The capital city is girded by a ring-shaped citadel of concentric circles. Navna, the Collective Ideal Soul of Russia, languishes in one of them. Her plight has worsened under the third Zhrugr: a thick vault has been built over her. Now her radiant voice, a bluish glow the igvas and raruggs cannot see, shows but dimly here and there on the surface of the cyclopean walls. Outside Drukkarg, only the faithful in terrestrial Russia and the enlightened in Heavenly Russia can hear her voice.

Who is Navna? She is what unites Russians into one country; what calls and draws individual Russian souls higher and higher; what imparts to Russian art its inimitable fragrance; what stands behind the purest and most sublime female images in Russian fables, literature, and music; what evokes a longing in Russian hearts for the sublime, special charge entrusted to Russia alone-all that is Navna. Her collectivity resides in the fact that something from every Russian soul rises up to Navna, enters her, finds shelter in her, and merges with her self. Or to express it another way: a kind of spirit-energy present in every Russian person abides in Navna. Navna is the future bride of the Russian demiurge and the prisoner of Zhrugr.

Zhrugr, like all Witzraors, cannot have any children besides the Zhrugr juniors that it sometimes buds. But something distantly resembling a union between it and Dingra, the Russian karossa, takes place when it imbibes individual Russian souls- or to be more exact, shelts-during physical sleep and casts them into the bosom of Dingra, where they are subjected to a crippling and spiritually sterilizing transformation. We perceive the effects of that in the psychic rebirth of those of our compatriots who have taken active part in the construction of the citadel.

Drokkarg has other inhabitants besides the raruggs and igvas: they whose life and work in Russian Enrof were tightly bound with the aggrandizement of the state, they who wielded great power and left their stamp on the fates of millions of souls. In Drokkarg they are captives and slaves, who are put to work on nonstop construction of the igvas' citadel. Nothing short of the death of Zhrugr and the destruction of Drukkarg will liberate them. Ivan III, for example, has been there since the very beginning of his afterlife, as have almost all the other monarchs, commanders, and state figures.

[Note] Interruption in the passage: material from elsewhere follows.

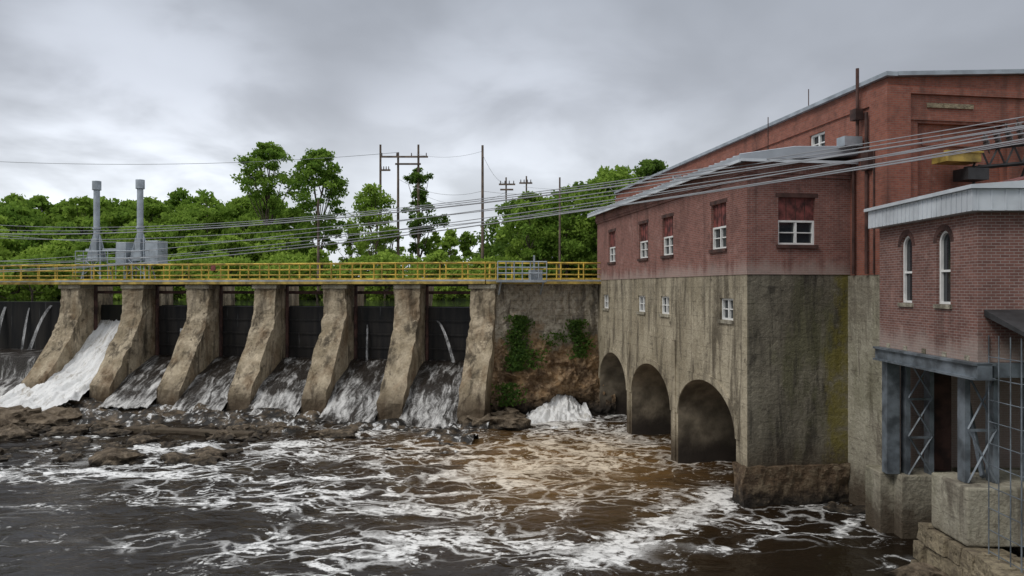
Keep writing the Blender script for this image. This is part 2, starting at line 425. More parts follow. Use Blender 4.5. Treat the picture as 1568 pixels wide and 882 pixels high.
mb.tube((3.2,4.5,13.2),(3.2,4.5,15.4),.02);mb.tube((4.5,3.5,15.3),(4.5,3.5,16.4),.02)
mb.build('pipes_and_stack',['rustd'],ha)
mb=MB()
for dx in(0,.5):
    mb.tube((3.4+dx,16.2,13.1),(3.4+dx,16.2,14.6),.04)
    mb.tube((3.4+dx,15.2,13.1),(3.4+dx,16.2,14.6),.03)
mb.tube((3.4,16.2,14.6),(3.9,16.2,14.6),.04);mb.box(3.3,4.0,-.9,-.4,13.15,13.5)
mb.build('roof_vent_frame',['galv'],ha)
br=empty('insulator_bracket',B,ANG)
mb=MB()
mb.box(5.7,7.0,-3.0,-2.27,12.3,12.6,0);mb.box(5.65,7.05,-3.06,-2.9,12.6,12.66,0)
mb.build('yellow_hoist_beam',['yellowd'],br)
mb=MB()
for z in(12.1,12.75):
    mb.beam((6.6,-2.7,z),(12,-3.6,z+.5),.1)
for i in range(9):
    x=6.9+i*.55;y=-2.72-(x-6.9)*.176;q=(x-6.6)*.093
    mb.beam((x,y,12.1+q),(x+.3,y-.05,12.75+q),.06)
    mb.beam((x+.3,y-.05,12.75+q),(x+.55,y-.1,12.15+q),.06)
for x in(7.2,9,11):mb.beam((x,-2.7,12.25),(x,-2.2,11.2),.08)
mb.box(6.5,7.3,-3.0,-2.3,11.7,12.1)
mb.build('truss_arm',['dark'],br)
mb=MB()
for i in range(11):
    x=7.2+i*.36;y=-3.0-(x-6.9)*.2;z=12.75+i*.13
    for k in range(5):
        a=(x-.075*k,y-.05*k,z+.085*k)
        mb.tube(a,(a[0]-.03,a[1]-.02,a[2]+.035),.11,.07,10)
    mb.tube((x+.1,y+.05,z-.15),(x-.45,y-.3,z+.5),.022)
mb.build('insulators',['porc'],br)

# ================================================================== GATEHOUSE (right)
ga=empty('brick_gatehouse',(11.9,18.9,0),-.0196)
mb=MB();mb.box(0,9,0,5.25,6.1,9.95);gb=mb.build('brick_walls',['brickG'],ga)
cb=MB();wmb=MB()
def archwin(c,w,z0,z1):
    r=w/2;n=12
    pts=[(c-r,z0),(c+r,z0)]+[(c+r*math.cos(math.pi*i/n),z1-r+r*math.sin(math.pi*i/n)) for i in range(n+1)]
    cb.prism(pts,-.3,.2,lambda a,b,k:(k,a,b))
    wmb.prism([(c+(a-c)*.99,z0+(b-z0)*.995+.003) for a,b in pts],.165,.195,lambda a,b,k:(k,a,b),1)
    f=.07
    def ring(q0,q1,ra,rb):
        return [(c+ra*math.cos(q0),z1-r+ra*math.sin(q0)),(c+ra*math.cos(q1),z1-r+ra*math.sin(q1)),(c+rb*math.cos(q1),z1-r+rb*math.sin(q1)),(c+rb*math.cos(q0),z1-r+rb*math.sin(q0))]
    for i in range(n):
        wmb.prism(ring(math.pi*i/n,math.pi*(i+1)/n,r*.985,r-f),.08,.16,lambda a,b,k:(k,a,b),0)
        wmb.prism(ring(math.pi*(i+.06)/n,math.pi*(i+.94)/n,r+.16,r+.003),-.012,.05,lambda a,b,k:(k,a,b),4)
    wmb.box(.08,.16,c-r+.005,c-r+f,z0+.005,z1-r,0);wmb.box(.08,.16,c+r-f,c+r-.005,z0+.005,z1-r,0)
    wmb.box(.08,.16,c-r+f,c+r-f,z0+.005,z0+f,0)
    zm=(z0+z1)/2-.1;wmb.box(.09,.16,c-r+f,c+r-f,zm-.03,zm+.03,0)
    wmb.box(-.06,.02,c-r-.08,c+r+.08,z0-.12,z0-.004,3)
archwin(3.55,.68,7.55,9.6);archwin(1.55,.68,7.55,9.6)
cut(gb,cb);wmb.build('arched_windows',WM,ga)
mb=MB()
mb.box(-.3,9,-.3,5.4,9.95,10.5)
for i in range(24):
    y=-.3+.235*i;mb.box(-.32,-.302,y,y+.03,9.96,10.49)
for i in range(26):
    x=-.2+.35*i;mb.box(x,x+.03,-.32,-.302,9.96,10.49)
mb.prism([(-.4,10.503),(-.4,10.6),(3,10.85),(9,11),(9,10.503)],-.4,5.5,lambda a,b,k:(a,k,b))
mb.build('roof_fascia',['white'],ga)
mb=MB();mb.prism([(.9,10.72),(1.6,10.95),(9,11.25),(9,10.9)],-.1,5.2,lambda a,b,k:(a,k,b));mb.build('red_roof_curb',['redp'],ga)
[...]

Are there any exceptions? Yes, there are. On the one hand are the tyrants: before entering Drokkarg they must spend centuries expiating their individual karma on deep planes of torment. Some of them, such as Ivan the Terrible, have already passed through those circles and are now in Drokkarg. Others, such as Paul I and Arakcheyev, are only now being raised from the depths of the magma. But there is also another category of exceptions, one insignificant in number: those monarchs who fashioned a counterweight to their individual state karma while still alive, doing so through passionate faith, divine mercy, kindness, or even suffering. Recall St. Vladimir, Vladimir Monomakh, Alexander Nevsky, Fyodor Ioannovich. Recall those for whom power, which was hardly in their grasp, proved to be a source of only suffering, loss, and even death: Fyodor Godunov, Ioann Antonovich. Many will be surprised to hear that Nicholas II was saved from Drukkarg by the suffering he underwent in Yekaterinburg. Alexander I, one of the most important figures in Russian metahistory, is in a category by himself. A separate chapter will be devoted to him.